O GALO: De onde derivam os motivos principais de sua poesia?

ACM: tenho dito em minhas entrevistas paroquiais no Recife que vivo tentando escrever a poesia que gostaria de ler. Não há coisa pior que um mau poema. É preferível uma bula de remédio. A poesia, no meu entender, é algo extremamente refinado (para usar aqui um termo meio vicioso de José Guilherme Merquior). É a tecnologia de ponta da palavra, a sintonia fina da linguagem humana. Ora um rarefeito solfejo angelical, ora uma irada trombeta do Juízo Final. Pouco importante. Importa-me que seja clara, rara e bela, como um fio de água mineral no deserto.

(Entrevista feita em 25 de março de 1998).
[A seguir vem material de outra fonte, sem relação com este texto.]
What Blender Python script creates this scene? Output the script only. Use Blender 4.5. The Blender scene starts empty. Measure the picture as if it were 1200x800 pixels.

Alberto da Cunha Melo é poeta, ensaísta, sociólogo e pesquisador. Publicou entre outros livros: Yacala; Poemas anteriores; Oração pelo poema; Noticiário; Poemas à mão livre; Meditação sob os lajedos; Dois caminhos e uma oração. O poeta Alberto encantou-se no dia 13 de outubro de 2007, portanto, nesse ano de 2009 são dois anos do seu falecimento.

Nelson Patriota, o entrevistador, é jornalista, sociólogo, escritor, faz parte do Conselho Estadual de Cultura do RN, sócio-correspondente da Academia Acreana de Letras. Publicou entre outros livros “Vozes do Nordeste”.